In 1966, Arnold Palmer was going for his eighth major, and second Open. And it looked like he was going to do it, after shooting a 32 on the front nine of his final 18 to take a seven-shot lead over Billy Casper. But he came home in 39, and Casper caught him with a 32 of his own on the back.
In the playoff, Palmer was once again ahead at the turn, this time by two. But he made bogeys at the 11th, 14th and 15th. Then he doubled 16. With a 69, Casper _ who had won the 1959 Open at Winged Foot _ won by four. In 1970, he added the Masters to his resume.
For Palmer, it was his third Open playoff loss in five years. And, as it turns out, the 1964 Masters would be his last major title. By the way, a 19-year-old local amateur named Johnny Miller, who had signed up for caddie duty before qualifying _ tied for eighth. Seven years later, he closed with that 63 at Oakmont to claim the trophy.
In 1987, nice guy Scott Simpson held off Stanford product and eight-time major winner Tom Watson, who had been trying to make it nine since collecting his fifth British Open four years earlier. Watson was up by one going into the final day before bogeying three of the first five holes.
Simpson opened with a birdie but bogeyed three of the next four. Watson moved in front with birds at 8 and 9. Simpson, after seven consecutive pars, drew even with a bird at 14. Then, playing in the next-to-last group, he went in front for keeps with a bird at the par-5 16th, which Watson parred.
Simpson got up-and-down out of a bunker to save par at 17, where Watson also had to scramble for his 4. Simpson nearly birdied 18 from 45 feet. Watson, after spinning his wedge approach back onto the front collar, came up inches short on a 35-footer to tie. So the 1983 British Open would remain his last big-time moment, although he did nearly pull off an all-timer 22 years later in Scotland at the age of 59.

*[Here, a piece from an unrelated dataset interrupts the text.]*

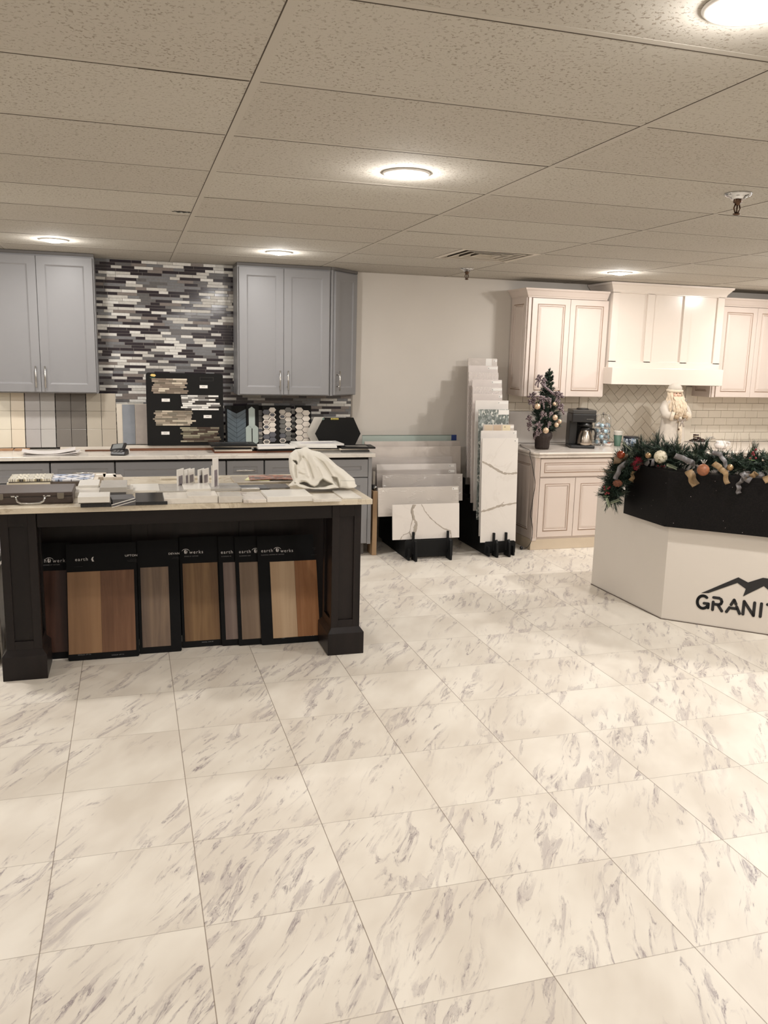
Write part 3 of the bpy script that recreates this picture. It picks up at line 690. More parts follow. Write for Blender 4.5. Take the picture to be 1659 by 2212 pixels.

The closest Simpson ever came again was 1991, when he squandered a late lead in regulation and again in the playoff against Payne Stewart in the Open at Hazeltine.

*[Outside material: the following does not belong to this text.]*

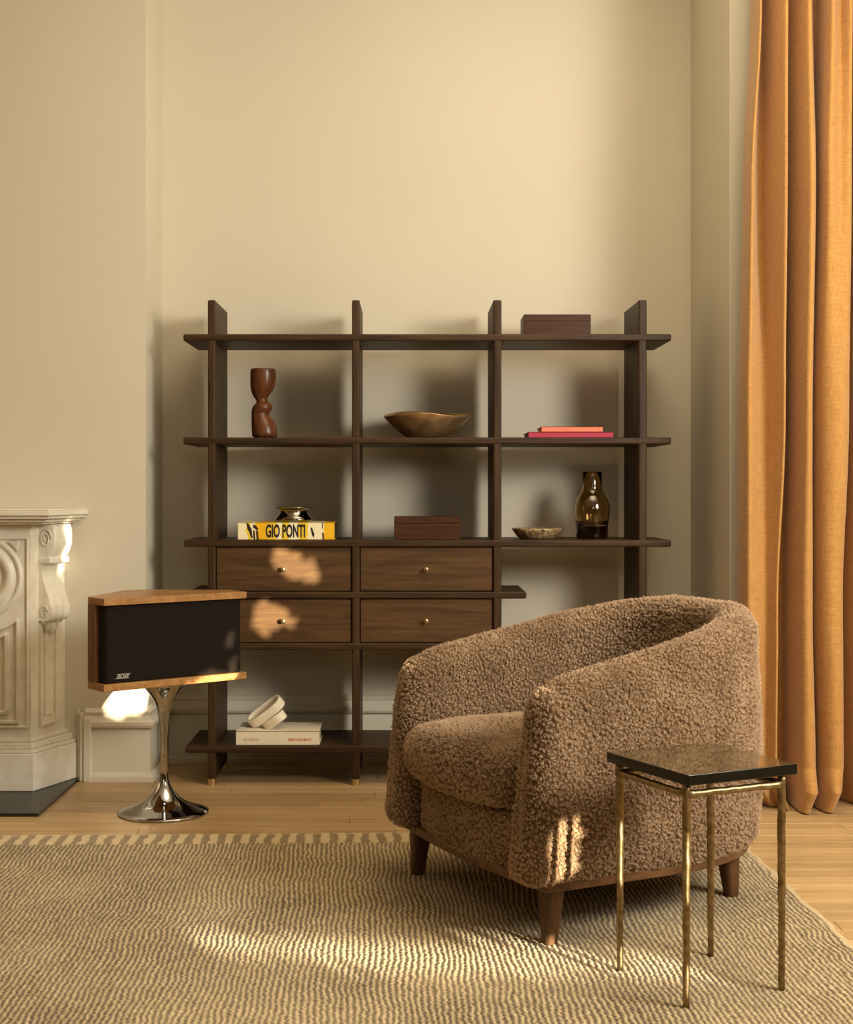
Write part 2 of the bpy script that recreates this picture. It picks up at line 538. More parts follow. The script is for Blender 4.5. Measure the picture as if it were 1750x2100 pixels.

Speaking of Stewart, in 1998, he led by four through 54. But he closed with a 74, opening the way for 1993 champion (at Baltusrol) Lee Janzen to get another. Janzen’s 68 left him one in front of Stewart, who couldn’t convert a tricky birdie attempt at the last. When Janzen won five years earlier, Stewart finished second, that time by two.

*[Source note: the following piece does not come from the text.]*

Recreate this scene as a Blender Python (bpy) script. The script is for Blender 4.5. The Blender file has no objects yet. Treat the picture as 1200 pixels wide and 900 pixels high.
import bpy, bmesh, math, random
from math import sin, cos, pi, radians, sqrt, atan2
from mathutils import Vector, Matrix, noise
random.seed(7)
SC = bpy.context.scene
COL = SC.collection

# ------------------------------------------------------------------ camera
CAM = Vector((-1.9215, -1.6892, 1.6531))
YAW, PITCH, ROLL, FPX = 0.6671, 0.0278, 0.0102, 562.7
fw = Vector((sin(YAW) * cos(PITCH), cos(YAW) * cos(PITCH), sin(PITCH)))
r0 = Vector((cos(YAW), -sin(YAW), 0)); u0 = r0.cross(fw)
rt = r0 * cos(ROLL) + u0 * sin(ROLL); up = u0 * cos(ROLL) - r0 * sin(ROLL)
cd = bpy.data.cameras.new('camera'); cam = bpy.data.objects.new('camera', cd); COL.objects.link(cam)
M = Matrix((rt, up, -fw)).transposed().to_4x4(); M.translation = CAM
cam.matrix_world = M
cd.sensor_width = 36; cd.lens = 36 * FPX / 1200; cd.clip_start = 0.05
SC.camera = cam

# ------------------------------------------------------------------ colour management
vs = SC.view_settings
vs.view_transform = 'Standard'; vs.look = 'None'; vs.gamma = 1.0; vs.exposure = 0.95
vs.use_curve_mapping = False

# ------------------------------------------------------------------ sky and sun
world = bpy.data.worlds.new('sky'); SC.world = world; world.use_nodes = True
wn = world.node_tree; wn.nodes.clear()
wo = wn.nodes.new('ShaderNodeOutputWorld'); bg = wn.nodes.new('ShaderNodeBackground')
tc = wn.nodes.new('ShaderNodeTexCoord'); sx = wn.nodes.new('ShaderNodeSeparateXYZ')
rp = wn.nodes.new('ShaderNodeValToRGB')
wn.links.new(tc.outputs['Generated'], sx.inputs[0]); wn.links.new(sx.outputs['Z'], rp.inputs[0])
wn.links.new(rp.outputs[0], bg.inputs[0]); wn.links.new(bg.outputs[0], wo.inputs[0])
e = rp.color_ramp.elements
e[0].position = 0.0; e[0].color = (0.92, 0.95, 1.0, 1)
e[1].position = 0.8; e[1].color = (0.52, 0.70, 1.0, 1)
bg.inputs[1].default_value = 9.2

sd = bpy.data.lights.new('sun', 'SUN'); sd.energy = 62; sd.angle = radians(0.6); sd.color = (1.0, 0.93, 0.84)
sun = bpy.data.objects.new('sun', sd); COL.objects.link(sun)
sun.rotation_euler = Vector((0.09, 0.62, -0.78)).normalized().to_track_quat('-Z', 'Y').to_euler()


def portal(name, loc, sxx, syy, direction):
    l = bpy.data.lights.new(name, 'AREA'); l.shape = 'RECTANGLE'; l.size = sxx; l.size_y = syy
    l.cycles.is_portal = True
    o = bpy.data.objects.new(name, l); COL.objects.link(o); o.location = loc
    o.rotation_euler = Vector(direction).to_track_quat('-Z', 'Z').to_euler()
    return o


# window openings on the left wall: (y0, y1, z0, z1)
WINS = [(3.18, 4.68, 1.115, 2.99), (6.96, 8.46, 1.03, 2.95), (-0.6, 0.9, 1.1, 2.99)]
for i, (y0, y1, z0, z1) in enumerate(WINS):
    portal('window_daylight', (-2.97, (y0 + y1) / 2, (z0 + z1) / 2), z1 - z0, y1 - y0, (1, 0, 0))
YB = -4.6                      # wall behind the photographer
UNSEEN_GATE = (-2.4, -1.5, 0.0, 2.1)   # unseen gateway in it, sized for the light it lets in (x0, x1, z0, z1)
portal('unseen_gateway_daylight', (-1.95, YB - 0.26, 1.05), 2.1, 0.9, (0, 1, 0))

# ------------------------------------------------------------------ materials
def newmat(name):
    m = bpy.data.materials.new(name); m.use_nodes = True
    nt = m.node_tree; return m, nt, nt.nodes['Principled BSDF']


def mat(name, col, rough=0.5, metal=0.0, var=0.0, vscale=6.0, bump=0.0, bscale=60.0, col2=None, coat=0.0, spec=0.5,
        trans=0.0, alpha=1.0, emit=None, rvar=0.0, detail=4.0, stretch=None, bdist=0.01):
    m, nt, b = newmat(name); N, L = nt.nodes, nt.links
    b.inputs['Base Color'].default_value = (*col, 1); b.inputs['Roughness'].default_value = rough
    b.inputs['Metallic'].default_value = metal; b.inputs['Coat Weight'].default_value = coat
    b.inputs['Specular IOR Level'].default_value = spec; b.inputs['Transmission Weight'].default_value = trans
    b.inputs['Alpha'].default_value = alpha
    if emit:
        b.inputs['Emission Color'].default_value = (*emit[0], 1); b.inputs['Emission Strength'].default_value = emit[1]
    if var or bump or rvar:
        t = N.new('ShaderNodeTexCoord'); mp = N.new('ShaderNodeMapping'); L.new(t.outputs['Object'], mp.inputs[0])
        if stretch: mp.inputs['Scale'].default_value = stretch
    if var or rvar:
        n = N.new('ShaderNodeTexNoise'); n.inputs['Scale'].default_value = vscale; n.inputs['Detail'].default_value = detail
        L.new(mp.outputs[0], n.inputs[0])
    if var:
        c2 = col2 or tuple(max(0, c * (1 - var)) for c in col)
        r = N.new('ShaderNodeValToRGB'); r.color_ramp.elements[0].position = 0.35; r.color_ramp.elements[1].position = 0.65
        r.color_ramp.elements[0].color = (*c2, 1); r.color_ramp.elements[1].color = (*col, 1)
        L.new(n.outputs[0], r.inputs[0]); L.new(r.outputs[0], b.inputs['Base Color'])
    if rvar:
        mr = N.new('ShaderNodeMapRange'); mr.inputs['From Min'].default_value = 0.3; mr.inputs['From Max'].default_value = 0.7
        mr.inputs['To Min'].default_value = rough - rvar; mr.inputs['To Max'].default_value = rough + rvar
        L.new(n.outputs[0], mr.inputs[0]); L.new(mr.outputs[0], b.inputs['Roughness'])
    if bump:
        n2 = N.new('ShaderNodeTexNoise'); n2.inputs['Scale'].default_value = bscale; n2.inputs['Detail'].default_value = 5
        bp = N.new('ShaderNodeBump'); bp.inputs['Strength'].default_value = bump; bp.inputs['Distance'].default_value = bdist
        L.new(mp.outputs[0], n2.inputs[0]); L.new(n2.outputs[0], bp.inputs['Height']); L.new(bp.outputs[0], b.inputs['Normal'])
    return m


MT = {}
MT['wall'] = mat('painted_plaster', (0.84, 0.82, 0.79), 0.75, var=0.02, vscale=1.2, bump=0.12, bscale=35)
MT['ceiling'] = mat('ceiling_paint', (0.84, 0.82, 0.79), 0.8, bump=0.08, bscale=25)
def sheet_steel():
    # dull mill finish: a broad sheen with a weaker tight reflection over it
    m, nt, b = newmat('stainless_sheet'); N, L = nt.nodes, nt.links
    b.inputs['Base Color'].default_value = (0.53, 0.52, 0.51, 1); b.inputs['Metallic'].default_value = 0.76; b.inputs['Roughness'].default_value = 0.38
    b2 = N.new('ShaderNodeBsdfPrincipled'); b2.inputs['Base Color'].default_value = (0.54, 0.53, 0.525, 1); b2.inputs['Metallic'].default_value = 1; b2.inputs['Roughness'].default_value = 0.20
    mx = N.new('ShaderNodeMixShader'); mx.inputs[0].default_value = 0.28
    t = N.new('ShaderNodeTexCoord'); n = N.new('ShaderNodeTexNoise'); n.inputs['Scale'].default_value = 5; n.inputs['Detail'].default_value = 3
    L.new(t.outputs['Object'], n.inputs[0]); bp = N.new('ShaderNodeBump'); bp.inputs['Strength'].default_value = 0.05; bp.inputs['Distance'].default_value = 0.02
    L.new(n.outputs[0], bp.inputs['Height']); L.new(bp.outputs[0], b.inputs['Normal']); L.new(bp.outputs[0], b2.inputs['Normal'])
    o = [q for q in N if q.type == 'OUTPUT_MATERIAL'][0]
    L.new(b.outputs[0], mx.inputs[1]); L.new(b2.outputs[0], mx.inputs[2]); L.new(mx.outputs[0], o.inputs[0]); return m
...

What many folks remember most about 1998 was the hole location at 18 on Friday, where Stewart missed an eight-foot birdie putt and wound up with a 25-footer coming back (which he also missed). But the following June, Stewart would get his third major (to go along with his 1989 PGA Championship) by sinking an indelible 20-foot par putt on the 72nd hole at Pinehurst No. 2 to beat Phil Mickelson. Five months later, Stewart was among the victims of a private airplane tragedy.
This week, another story line will play out. Tiger Woods has won two of his three Opens on the West Coast. He has finished second in majors to Zach Johnson, Y.E. Yang, Michael Campbell and Trevor Immelman.
NOTE: Padraig Harrington, Angel Cabrera, Lucas Glover, Stewart Cink, Y.E. Yang, Phil Mickelson, Graeme McDowell, Louis Oosthuizen, Martin Kaymer, Charl Schwartzel, Rory McIlroy, Darren Clarke, Keegan Bradley and Bubba Watson.
For better or worse, that’s what the golf world has become since Tiger Woods went on this prolonged sabbatical. The last 14 majors have produced as many different winners. Only three had ever won one before. It’s the longest streak since there were 15 consecutive different winners starting with the 1994 PGA (Nick Price) and going through the 1998 U.S. Open (Lee Janzen). Of that group, nine had never won a major before. Seven haven’t won another, with the exceptions being Woods (1997 Masters) and Mark O’Meara (1998 Masters). And O’Meara added only one more, at the ’98 PGA Championship.